Given task. Reproduce each line exactly. Skip none.

Dataset extract.
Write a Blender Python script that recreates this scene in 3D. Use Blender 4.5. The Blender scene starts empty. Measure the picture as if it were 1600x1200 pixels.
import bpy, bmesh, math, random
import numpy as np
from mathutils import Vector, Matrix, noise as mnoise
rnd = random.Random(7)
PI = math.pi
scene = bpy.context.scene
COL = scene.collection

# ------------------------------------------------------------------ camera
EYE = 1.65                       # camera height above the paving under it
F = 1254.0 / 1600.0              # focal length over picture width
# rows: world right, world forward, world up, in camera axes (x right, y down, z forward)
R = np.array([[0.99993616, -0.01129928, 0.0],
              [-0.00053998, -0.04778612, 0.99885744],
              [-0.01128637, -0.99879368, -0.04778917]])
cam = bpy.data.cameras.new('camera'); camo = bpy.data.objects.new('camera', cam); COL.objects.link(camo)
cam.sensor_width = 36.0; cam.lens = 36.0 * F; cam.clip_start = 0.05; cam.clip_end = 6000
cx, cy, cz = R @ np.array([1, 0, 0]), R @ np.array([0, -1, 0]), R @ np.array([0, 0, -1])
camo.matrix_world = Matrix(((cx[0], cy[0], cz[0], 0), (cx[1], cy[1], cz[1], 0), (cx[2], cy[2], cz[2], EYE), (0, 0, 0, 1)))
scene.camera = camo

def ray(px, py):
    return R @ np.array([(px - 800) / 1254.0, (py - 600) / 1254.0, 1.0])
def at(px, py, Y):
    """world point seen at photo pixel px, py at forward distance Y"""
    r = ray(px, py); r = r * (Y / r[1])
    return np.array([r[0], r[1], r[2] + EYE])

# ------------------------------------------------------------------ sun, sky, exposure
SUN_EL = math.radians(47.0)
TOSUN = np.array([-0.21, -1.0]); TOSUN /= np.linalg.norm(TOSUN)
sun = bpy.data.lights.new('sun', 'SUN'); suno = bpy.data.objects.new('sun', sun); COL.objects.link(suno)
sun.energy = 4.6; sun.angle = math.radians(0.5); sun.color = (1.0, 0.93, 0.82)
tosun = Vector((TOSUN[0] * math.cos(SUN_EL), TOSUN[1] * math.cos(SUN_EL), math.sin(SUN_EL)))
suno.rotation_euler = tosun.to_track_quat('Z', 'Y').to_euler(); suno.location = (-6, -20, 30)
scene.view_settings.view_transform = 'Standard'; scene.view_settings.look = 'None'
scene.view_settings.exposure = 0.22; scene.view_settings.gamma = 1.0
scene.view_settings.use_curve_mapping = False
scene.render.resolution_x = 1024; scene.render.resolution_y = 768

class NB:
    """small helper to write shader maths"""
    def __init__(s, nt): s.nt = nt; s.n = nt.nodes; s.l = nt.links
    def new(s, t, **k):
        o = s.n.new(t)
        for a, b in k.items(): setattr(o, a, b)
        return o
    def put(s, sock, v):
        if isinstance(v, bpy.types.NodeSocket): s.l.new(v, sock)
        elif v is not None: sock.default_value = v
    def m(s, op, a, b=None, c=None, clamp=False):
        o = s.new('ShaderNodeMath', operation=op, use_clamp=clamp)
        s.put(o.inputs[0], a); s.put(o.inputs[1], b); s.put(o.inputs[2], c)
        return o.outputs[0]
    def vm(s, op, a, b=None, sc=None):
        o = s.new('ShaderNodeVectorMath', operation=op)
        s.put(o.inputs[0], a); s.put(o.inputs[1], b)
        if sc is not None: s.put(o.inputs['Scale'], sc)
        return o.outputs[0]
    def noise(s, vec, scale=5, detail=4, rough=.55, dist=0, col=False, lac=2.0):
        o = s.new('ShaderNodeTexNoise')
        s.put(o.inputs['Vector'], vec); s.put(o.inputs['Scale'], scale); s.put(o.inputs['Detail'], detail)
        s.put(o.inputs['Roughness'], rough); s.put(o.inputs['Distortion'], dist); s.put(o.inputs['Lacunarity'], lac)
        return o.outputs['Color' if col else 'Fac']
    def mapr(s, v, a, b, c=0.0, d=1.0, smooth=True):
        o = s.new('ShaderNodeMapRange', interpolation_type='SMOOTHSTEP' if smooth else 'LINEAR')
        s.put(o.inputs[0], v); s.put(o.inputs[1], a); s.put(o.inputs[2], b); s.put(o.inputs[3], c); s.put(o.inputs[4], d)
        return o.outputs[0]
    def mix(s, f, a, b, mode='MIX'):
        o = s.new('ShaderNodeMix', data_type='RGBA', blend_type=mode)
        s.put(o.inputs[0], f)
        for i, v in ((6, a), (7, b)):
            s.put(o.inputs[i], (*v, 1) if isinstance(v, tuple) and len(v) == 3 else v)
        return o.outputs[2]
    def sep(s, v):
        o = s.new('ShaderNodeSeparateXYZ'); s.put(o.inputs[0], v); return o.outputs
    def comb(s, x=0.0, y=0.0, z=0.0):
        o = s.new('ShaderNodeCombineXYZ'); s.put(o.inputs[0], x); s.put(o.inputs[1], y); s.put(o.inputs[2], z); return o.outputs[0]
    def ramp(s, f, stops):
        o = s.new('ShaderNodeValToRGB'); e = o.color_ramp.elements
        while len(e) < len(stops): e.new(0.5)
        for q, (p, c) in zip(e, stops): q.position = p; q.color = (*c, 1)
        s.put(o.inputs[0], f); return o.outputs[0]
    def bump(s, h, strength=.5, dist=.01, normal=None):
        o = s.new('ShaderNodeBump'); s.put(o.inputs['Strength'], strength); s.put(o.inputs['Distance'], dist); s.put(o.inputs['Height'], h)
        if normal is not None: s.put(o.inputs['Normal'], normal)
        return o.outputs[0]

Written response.
Write a Blender Python script that recreates this scene in 3D. Use Blender 4.5. The Blender scene starts empty. Measure the picture as if it were 1600x1200 pixels.
import bpy, bmesh, math, random
import numpy as np
from mathutils import Vector, Matrix, noise as mnoise
rnd = random.Random(7)
PI = math.pi
scene = bpy.context.scene
COL = scene.collection

# ------------------------------------------------------------------ camera
EYE = 1.65                       # camera height above the paving under it
F = 1254.0 / 1600.0              # focal length over picture width
# rows: world right, world forward, world up, in camera axes (x right, y down, z forward)
R = np.array([[0.99993616, -0.01129928, 0.0],
              [-0.00053998, -0.04778612, 0.99885744],
              [-0.01128637, -0.99879368, -0.04778917]])
cam = bpy.data.cameras.new('camera'); camo = bpy.data.objects.new('camera', cam); COL.objects.link(camo)
cam.sensor_width = 36.0; cam.lens = 36.0 * F; cam.clip_start = 0.05; cam.clip_end = 6000
cx, cy, cz = R @ np.array([1, 0, 0]), R @ np.array([0, -1, 0]), R @ np.array([0, 0, -1])
camo.matrix_world = Matrix(((cx[0], cy[0], cz[0], 0), (cx[1], cy[1], cz[1], 0), (cx[2], cy[2], cz[2], EYE), (0, 0, 0, 1)))
scene.camera = camo

def ray(px, py):
    return R @ np.array([(px - 800) / 1254.0, (py - 600) / 1254.0, 1.0])
def at(px, py, Y):
    """world point seen at photo pixel px, py at forward distance Y"""
    r = ray(px, py); r = r * (Y / r[1])
    return np.array([r[0], r[1], r[2] + EYE])

# ------------------------------------------------------------------ sun, sky, exposure
SUN_EL = math.radians(47.0)
TOSUN = np.array([-0.21, -1.0]); TOSUN /= np.linalg.norm(TOSUN)
sun = bpy.data.lights.new('sun', 'SUN'); suno = bpy.data.objects.new('sun', sun); COL.objects.link(suno)
sun.energy = 4.6; sun.angle = math.radians(0.5); sun.color = (1.0, 0.93, 0.82)
tosun = Vector((TOSUN[0] * math.cos(SUN_EL), TOSUN[1] * math.cos(SUN_EL), math.sin(SUN_EL)))
suno.rotation_euler = tosun.to_track_quat('Z', 'Y').to_euler(); suno.location = (-6, -20, 30)
scene.view_settings.view_transform = 'Standard'; scene.view_settings.look = 'None'
scene.view_settings.exposure = 0.22; scene.view_settings.gamma = 1.0
scene.view_settings.use_curve_mapping = False
scene.render.resolution_x = 1024; scene.render.resolution_y = 768

class NB:
    """small helper to write shader maths"""
    def __init__(s, nt): s.nt = nt; s.n = nt.nodes; s.l = nt.links
    def new(s, t, **k):
        o = s.n.new(t)
        for a, b in k.items(): setattr(o, a, b)
        return o
    def put(s, sock, v):
        if isinstance(v, bpy.types.NodeSocket): s.l.new(v, sock)
        elif v is not None: sock.default_value = v
    def m(s, op, a, b=None, c=None, clamp=False):
        o = s.new('ShaderNodeMath', operation=op, use_clamp=clamp)
        s.put(o.inputs[0], a); s.put(o.inputs[1], b); s.put(o.inputs[2], c)
        return o.outputs[0]
    def vm(s, op, a, b=None, sc=None):
        o = s.new('ShaderNodeVectorMath', operation=op)
        s.put(o.inputs[0], a); s.put(o.inputs[1], b)
        if sc is not None: s.put(o.inputs['Scale'], sc)
        return o.outputs[0]
    def noise(s, vec, scale=5, detail=4, rough=.55, dist=0, col=False, lac=2.0):
        o = s.new('ShaderNodeTexNoise')
        s.put(o.inputs['Vector'], vec); s.put(o.inputs['Scale'], scale); s.put(o.inputs['Detail'], detail)
        s.put(o.inputs['Roughness'], rough); s.put(o.inputs['Distortion'], dist); s.put(o.inputs['Lacunarity'], lac)
        return o.outputs['Color' if col else 'Fac']
    def mapr(s, v, a, b, c=0.0, d=1.0, smooth=True):
        o = s.new('ShaderNodeMapRange', interpolation_type='SMOOTHSTEP' if smooth else 'LINEAR')
        s.put(o.inputs[0], v); s.put(o.inputs[1], a); s.put(o.inputs[2], b); s.put(o.inputs[3], c); s.put(o.inputs[4], d)
        return o.outputs[0]
    def mix(s, f, a, b, mode='MIX'):
        o = s.new('ShaderNodeMix', data_type='RGBA', blend_type=mode)
        s.put(o.inputs[0], f)
        for i, v in ((6, a), (7, b)):
            s.put(o.inputs[i], (*v, 1) if isinstance(v, tuple) and len(v) == 3 else v)
        return o.outputs[2]
    def sep(s, v):
        o = s.new('ShaderNodeSeparateXYZ'); s.put(o.inputs[0], v); return o.outputs
    def comb(s, x=0.0, y=0.0, z=0.0):
        o = s.new('ShaderNodeCombineXYZ'); s.put(o.inputs[0], x); s.put(o.inputs[1], y); s.put(o.inputs[2], z); return o.outputs[0]
    def ramp(s, f, stops):
        o = s.new('ShaderNodeValToRGB'); e = o.color_ramp.elements
        while len(e) < len(stops): e.new(0.5)
        for q, (p, c) in zip(e, stops): q.position = p; q.color = (*c, 1)
        s.put(o.inputs[0], f); return o.outputs[0]
    def bump(s, h, strength=.5, dist=.01, normal=None):
        o = s.new('ShaderNodeBump'); s.put(o.inputs['Strength'], strength); s.put(o.inputs['Distance'], dist); s.put(o.inputs['Height'], h)
        if normal is not None: s.put(o.inputs['Normal'], normal)
        return o.outputs[0]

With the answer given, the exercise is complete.